CHALLENGE
Exact reproduction of the data is required, with images excluded.
>> start
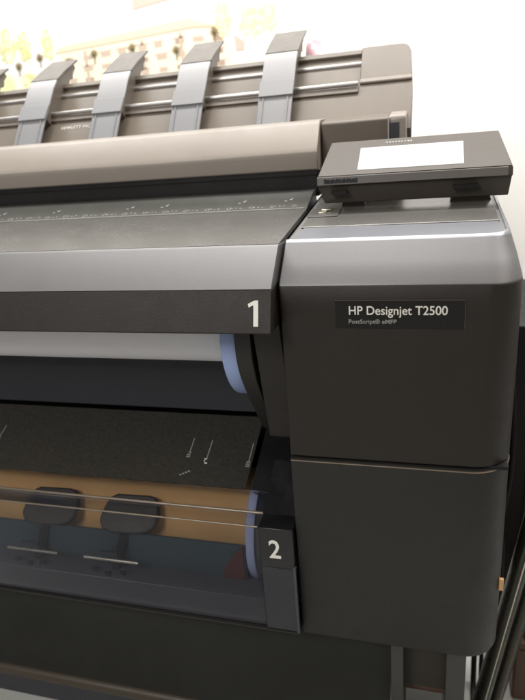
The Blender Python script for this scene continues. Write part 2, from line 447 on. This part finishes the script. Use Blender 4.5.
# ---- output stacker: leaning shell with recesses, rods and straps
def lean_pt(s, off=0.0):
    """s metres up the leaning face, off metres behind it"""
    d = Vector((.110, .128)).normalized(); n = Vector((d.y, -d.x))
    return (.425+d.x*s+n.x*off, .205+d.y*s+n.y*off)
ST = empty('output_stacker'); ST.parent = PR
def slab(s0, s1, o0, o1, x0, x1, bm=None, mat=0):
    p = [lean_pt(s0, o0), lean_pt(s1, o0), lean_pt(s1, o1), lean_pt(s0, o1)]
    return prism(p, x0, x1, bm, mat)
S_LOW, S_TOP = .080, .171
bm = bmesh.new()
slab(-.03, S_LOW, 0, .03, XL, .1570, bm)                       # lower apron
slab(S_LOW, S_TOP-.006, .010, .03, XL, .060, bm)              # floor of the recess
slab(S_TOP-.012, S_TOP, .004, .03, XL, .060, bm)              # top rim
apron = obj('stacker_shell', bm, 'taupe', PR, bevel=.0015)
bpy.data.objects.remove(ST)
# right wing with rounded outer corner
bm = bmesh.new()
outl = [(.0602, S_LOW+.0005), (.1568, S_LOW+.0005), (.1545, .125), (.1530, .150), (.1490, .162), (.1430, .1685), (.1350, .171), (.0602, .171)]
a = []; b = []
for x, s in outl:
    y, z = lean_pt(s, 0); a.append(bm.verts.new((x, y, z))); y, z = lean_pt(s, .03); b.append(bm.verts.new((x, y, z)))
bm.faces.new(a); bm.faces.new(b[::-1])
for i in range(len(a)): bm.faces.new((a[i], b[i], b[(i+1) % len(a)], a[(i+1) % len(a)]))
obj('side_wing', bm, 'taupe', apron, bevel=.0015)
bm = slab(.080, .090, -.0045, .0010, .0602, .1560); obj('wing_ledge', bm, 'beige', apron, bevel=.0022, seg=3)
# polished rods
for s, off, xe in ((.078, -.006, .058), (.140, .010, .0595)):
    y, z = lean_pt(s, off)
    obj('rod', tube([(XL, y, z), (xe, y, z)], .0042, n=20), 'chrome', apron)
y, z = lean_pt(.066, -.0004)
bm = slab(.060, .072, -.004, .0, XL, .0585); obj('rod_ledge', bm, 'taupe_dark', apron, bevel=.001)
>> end
ANSWER FOR THIS EXERCISE
The Blender Python script for this scene continues. Write part 2, from line 447 on. This part finishes the script. Use Blender 4.5.
# ---- output stacker: leaning shell with recesses, rods and straps
def lean_pt(s, off=0.0):
    """s metres up the leaning face, off metres behind it"""
    d = Vector((.110, .128)).normalized(); n = Vector((d.y, -d.x))
    return (.425+d.x*s+n.x*off, .205+d.y*s+n.y*off)
ST = empty('output_stacker'); ST.parent = PR
def slab(s0, s1, o0, o1, x0, x1, bm=None, mat=0):
    p = [lean_pt(s0, o0), lean_pt(s1, o0), lean_pt(s1, o1), lean_pt(s0, o1)]
    return prism(p, x0, x1, bm, mat)
S_LOW, S_TOP = .080, .171
bm = bmesh.new()
slab(-.03, S_LOW, 0, .03, XL, .1570, bm)                       # lower apron
slab(S_LOW, S_TOP-.006, .010, .03, XL, .060, bm)              # floor of the recess
slab(S_TOP-.012, S_TOP, .004, .03, XL, .060, bm)              # top rim
apron = obj('stacker_shell', bm, 'taupe', PR, bevel=.0015)
bpy.data.objects.remove(ST)
# right wing with rounded outer corner
bm = bmesh.new()
outl = [(.0602, S_LOW+.0005), (.1568, S_LOW+.0005), (.1545, .125), (.1530, .150), (.1490, .162), (.1430, .1685), (.1350, .171), (.0602, .171)]
a = []; b = []
for x, s in outl:
    y, z = lean_pt(s, 0); a.append(bm.verts.new((x, y, z))); y, z = lean_pt(s, .03); b.append(bm.verts.new((x, y, z)))
bm.faces.new(a); bm.faces.new(b[::-1])
for i in range(len(a)): bm.faces.new((a[i], b[i], b[(i+1) % len(a)], a[(i+1) % len(a)]))
obj('side_wing', bm, 'taupe', apron, bevel=.0015)
bm = slab(.080, .090, -.0045, .0010, .0602, .1560); obj('wing_ledge', bm, 'beige', apron, bevel=.0022, seg=3)
# polished rods
for s, off, xe in ((.078, -.006, .058), (.140, .010, .0595)):
    y, z = lean_pt(s, off)
    obj('rod', tube([(XL, y, z), (xe, y, z)], .0042, n=20), 'chrome', apron)
y, z = lean_pt(.066, -.0004)
bm = slab(.060, .072, -.004, .0, XL, .0585); obj('rod_ledge', bm, 'taupe_dark', apron, bevel=.001)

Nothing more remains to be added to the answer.